No company can forever keep growing without at least the occasional breather, and with 18 quarters of consecutive earnings growth under its belt, ARM Holdings, the chip designer, kept it up for longer than most. Even so, ARM did rather set itself up for yesterday's halving of the share price by continually boasting of its unbroken track record in meeting market expectations. Share prices may rise and fall, the technology bubble has come and gone, but ARM has never performed any worse than it said it would. That was the promise and the track record seemed to make it credible.
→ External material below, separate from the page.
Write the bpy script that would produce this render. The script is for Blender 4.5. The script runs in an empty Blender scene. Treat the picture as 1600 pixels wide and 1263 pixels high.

Until yesterday that is.

ARM is one of those companies that was meant to be comparatively immune to the ups and downs of the business cycle. The idea was that even when the going got tough, manufacturers of mobile phones and other gadgetry would still have to keep buying its designs for chips or they would get left behind by the competition that did. John Chambers, chairman of Cisco, used to say the same thing about his internet routers group. It didn't work for him and although ARM's Sir Robin Saxby has managed to keep the faith for longer, in the end it hasn't worked for ARM either.

The semiconductor industry is going through its worst downturn ever with production and sales down by something like a half from the peak. ARM doesn't manufacture micro-chips. Rather it designs them and then makes its money through licensing and royalty deals. Even so, it was fantasy to believe the company could for ever remain immune to the pain being felt by its customers. ARM achieved the trick for longer than others, and in so doing encouraged the City to believe that perhaps it was capable of bucking the business cycle after all. Not so.

The reaction to yesterday's admission that profits in the third quarter would be half what the City expected with no improvement seen for the rest of the year was predictably harsh. Sir Robin won't lose his job over it all. The business is financially safe and the model still a viable one. But investors have again been badly let down. The climb back will be long and hard. At the height of the bubble, the shares were a favourite among the army of small investors that joined the great speculation. Now they are back to the same level they were floated at, before all the excitement about the New Economy took hold.

Trinity Mirror

More embarrassment at Trinity Mirror, whose directors awoke on Tuesday morning to discover they had just hired as finance director a man at the centre of one of the worst profit warnings the City can remember. Trinity's chairman, Sir Victor Blank, quickly unhired the WS Atkins man, but the damage in terms of PR had already been done. Trinity may also have to pay him as much as £300,000 to go away.

Trinity says it couldn't possibly take on anyone with such a disastrous association. Out of control debt and an absence of financial controls were two of the most striking features of Tuesday's corker of a trading statement from WS Atkins. The only reason the finance director, Ric Piper, wasn't fired alongside the chief executive seems to have been that he was leaving anyway, having been due to start his new job at Trinity Mirror yesterday morning.

Trinity directors claim to be as shocked by the revelations as everyone else, and having heard the WS Atkins chairman say at the annual meeting on Tuesday afternoon that both the chief executive and the finance director were culpable, they had to act. All this is no doubt true, but Mr Piper's failings wouldn't have been entirely new to them.

In March, Atkins warned there were problems with the introduction of the new billing system, in May it delayed its year-end results and in July it warned the problems would result in a big increase in working capital. None of these things got much of a mention in the press but you might have thought they would have attracted the attention of Trinity Mirror.

Whatever. In the meantime, the power vacuum at the top of Trinity Mirror looks worse still. The chief executive, Philip Graf has said he's going next year and now there is no finance director either. Trinity Mirror has rarely looked more vulnerable to a break-up bid.